◆ **Stated problem**
Copy out the data exactly, leaving the pictures behind.

────────────────────────────────────────

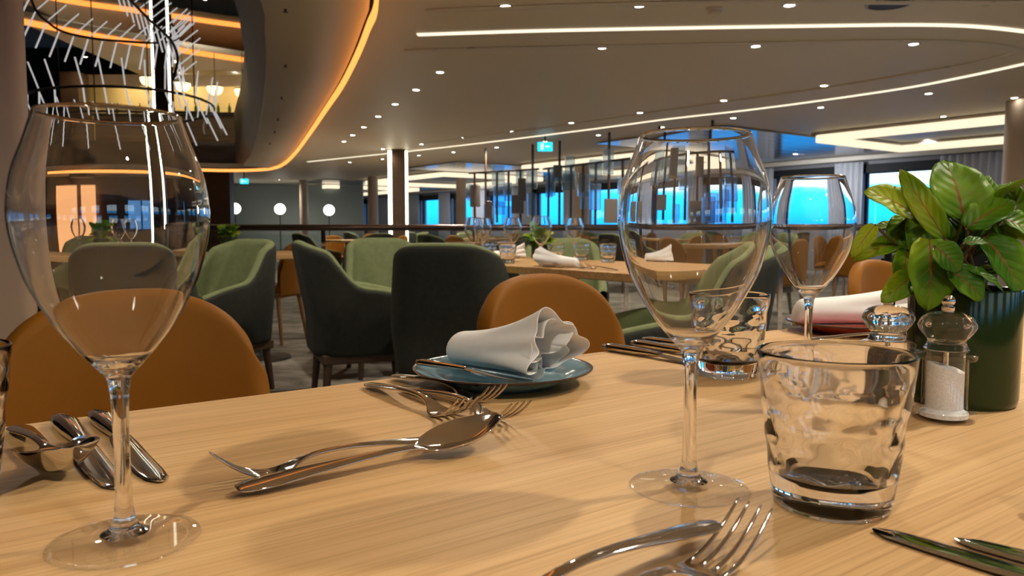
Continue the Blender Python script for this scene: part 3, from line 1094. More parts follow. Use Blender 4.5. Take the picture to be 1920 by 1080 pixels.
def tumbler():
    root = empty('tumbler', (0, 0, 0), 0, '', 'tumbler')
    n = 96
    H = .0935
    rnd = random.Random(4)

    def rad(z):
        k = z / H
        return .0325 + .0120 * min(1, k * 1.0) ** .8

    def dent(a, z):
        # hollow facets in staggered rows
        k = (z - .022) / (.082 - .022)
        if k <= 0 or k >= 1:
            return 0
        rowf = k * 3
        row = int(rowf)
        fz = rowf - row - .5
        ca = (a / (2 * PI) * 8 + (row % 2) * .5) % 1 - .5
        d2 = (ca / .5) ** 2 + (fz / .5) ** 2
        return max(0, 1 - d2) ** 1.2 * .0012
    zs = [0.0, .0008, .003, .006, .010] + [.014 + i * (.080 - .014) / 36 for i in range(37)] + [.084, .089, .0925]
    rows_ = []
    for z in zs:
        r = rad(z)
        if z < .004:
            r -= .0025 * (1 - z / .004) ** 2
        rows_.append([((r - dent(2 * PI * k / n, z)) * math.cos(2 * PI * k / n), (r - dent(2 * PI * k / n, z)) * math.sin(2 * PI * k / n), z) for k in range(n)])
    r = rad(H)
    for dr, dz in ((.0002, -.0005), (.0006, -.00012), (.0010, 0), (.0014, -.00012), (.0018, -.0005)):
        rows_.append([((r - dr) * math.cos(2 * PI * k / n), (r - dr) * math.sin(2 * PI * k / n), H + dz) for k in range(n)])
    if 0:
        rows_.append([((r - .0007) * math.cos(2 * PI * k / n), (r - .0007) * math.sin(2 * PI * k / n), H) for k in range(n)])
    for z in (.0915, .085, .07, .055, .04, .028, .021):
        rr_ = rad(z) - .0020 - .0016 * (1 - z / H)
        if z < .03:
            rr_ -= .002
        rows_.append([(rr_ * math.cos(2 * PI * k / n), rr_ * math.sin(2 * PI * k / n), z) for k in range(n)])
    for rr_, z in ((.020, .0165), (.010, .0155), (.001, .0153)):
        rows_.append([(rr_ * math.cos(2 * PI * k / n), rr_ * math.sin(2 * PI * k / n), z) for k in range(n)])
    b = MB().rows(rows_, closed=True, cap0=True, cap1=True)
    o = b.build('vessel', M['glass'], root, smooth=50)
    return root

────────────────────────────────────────

◆ **Exercise result**
Continue the Blender Python script for this scene: part 3, from line 1094. More parts follow. Use Blender 4.5. Take the picture to be 1920 by 1080 pixels.
def tumbler():
    root = empty('tumbler', (0, 0, 0), 0, '', 'tumbler')
    n = 96
    H = .0935
    rnd = random.Random(4)

    def rad(z):
        k = z / H
        return .0325 + .0120 * min(1, k * 1.0) ** .8

    def dent(a, z):
        # hollow facets in staggered rows
        k = (z - .022) / (.082 - .022)
        if k <= 0 or k >= 1:
            return 0
        rowf = k * 3
        row = int(rowf)
        fz = rowf - row - .5
        ca = (a / (2 * PI) * 8 + (row % 2) * .5) % 1 - .5
        d2 = (ca / .5) ** 2 + (fz / .5) ** 2
        return max(0, 1 - d2) ** 1.2 * .0012
    zs = [0.0, .0008, .003, .006, .010] + [.014 + i * (.080 - .014) / 36 for i in range(37)] + [.084, .089, .0925]
    rows_ = []
    for z in zs:
        r = rad(z)
        if z < .004:
            r -= .0025 * (1 - z / .004) ** 2
        rows_.append([((r - dent(2 * PI * k / n, z)) * math.cos(2 * PI * k / n), (r - dent(2 * PI * k / n, z)) * math.sin(2 * PI * k / n), z) for k in range(n)])
    r = rad(H)
    for dr, dz in ((.0002, -.0005), (.0006, -.00012), (.0010, 0), (.0014, -.00012), (.0018, -.0005)):
        rows_.append([((r - dr) * math.cos(2 * PI * k / n), (r - dr) * math.sin(2 * PI * k / n), H + dz) for k in range(n)])
    if 0:
        rows_.append([((r - .0007) * math.cos(2 * PI * k / n), (r - .0007) * math.sin(2 * PI * k / n), H) for k in range(n)])
    for z in (.0915, .085, .07, .055, .04, .028, .021):
        rr_ = rad(z) - .0020 - .0016 * (1 - z / H)
        if z < .03:
            rr_ -= .002
        rows_.append([(rr_ * math.cos(2 * PI * k / n), rr_ * math.sin(2 * PI * k / n), z) for k in range(n)])
    for rr_, z in ((.020, .0165), (.010, .0155), (.001, .0153)):
        rows_.append([(rr_ * math.cos(2 * PI * k / n), rr_ * math.sin(2 * PI * k / n), z) for k in range(n)])
    b = MB().rows(rows_, closed=True, cap0=True, cap1=True)
    o = b.build('vessel', M['glass'], root, smooth=50)
    return root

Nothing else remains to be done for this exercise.